Confirm the domain still points to the expected DNS provider and mail host. This catches migrations that were only half completed.

2
Review TXT records

Look for SPF and DMARC. If the domain has multiple SPF records, merge them before sending from multiple platforms.

3
Check platform-specific records

Confirm DKIM selectors, branded tracking domains and verification tokens are visible before you rely on the sending platform.

4
Verify the list next

Once the domain setup is clean, use email verification or bulk verification to remove invalid recipient addresses.

When to use this tool

Use the DNS checker before launching a new sending domain, after changing email providers, when a deliverability checker reports missing authentication, or when a support team asks you to prove that a DNS record is live. It is also useful for agencies managing multiple client domains because it gives a fast, repeatable way to confirm whether the required records exist.

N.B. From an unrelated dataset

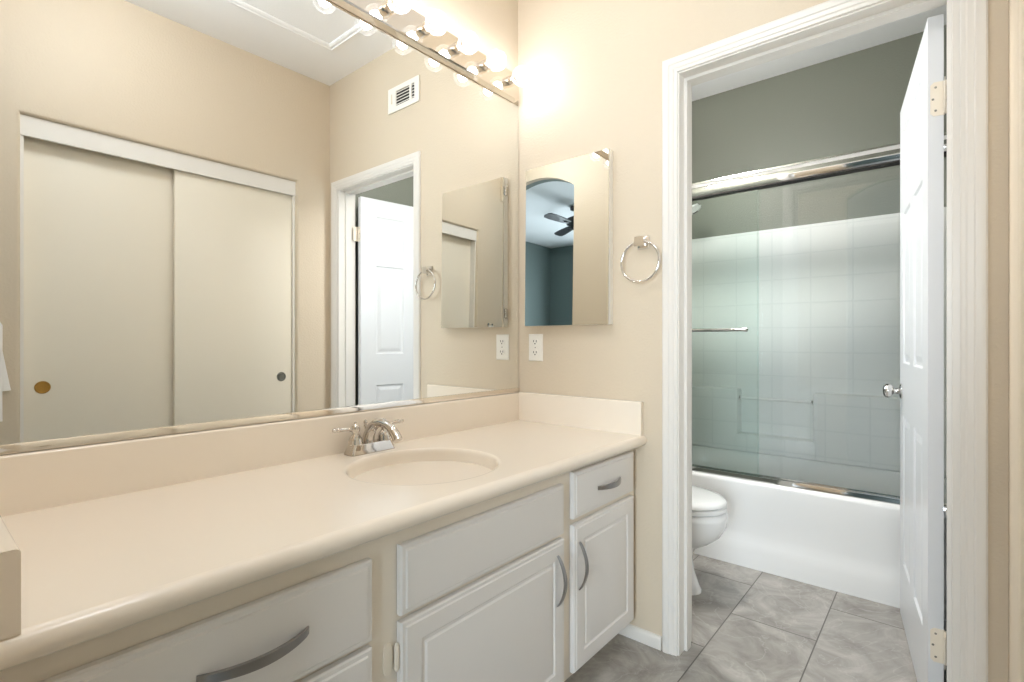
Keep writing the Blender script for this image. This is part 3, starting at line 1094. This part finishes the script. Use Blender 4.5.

If the DNS layer looks correct but campaigns still bounce, move from domain setup to list quality. A healthy outbound process checks both sides: the sending domain must authenticate properly, and the recipient list must contain reachable addresses.

For teams managing several sending domains, keep a short record of expected MX, SPF, DKIM and DMARC values. That makes it easier to spot unexpected changes after a provider migration, agency handoff or DNS cleanup project.

DNS checker FAQ

What DNS records should I check before sending email?

Start with MX records, TXT records for SPF and DMARC, and any DKIM selector records from your email platform. If you use a branded tracking or return-path domain, check those records too.

Why does a DNS checker matter for deliverability?

Mailbox providers use DNS records to evaluate routing and authentication. Missing, duplicate or stale records can make legitimate mail look suspicious.

How often should I check DNS records?

Check after changing providers, nameservers, DKIM selectors, tracking domains or DMARC policies. For important campaigns, a quick DNS review before sending is a useful operational habit.

Can this replace list verification?

No. DNS checks domain infrastructure. Email verification checks whether recipient addresses are reachable. Both are useful, but they answer different questions.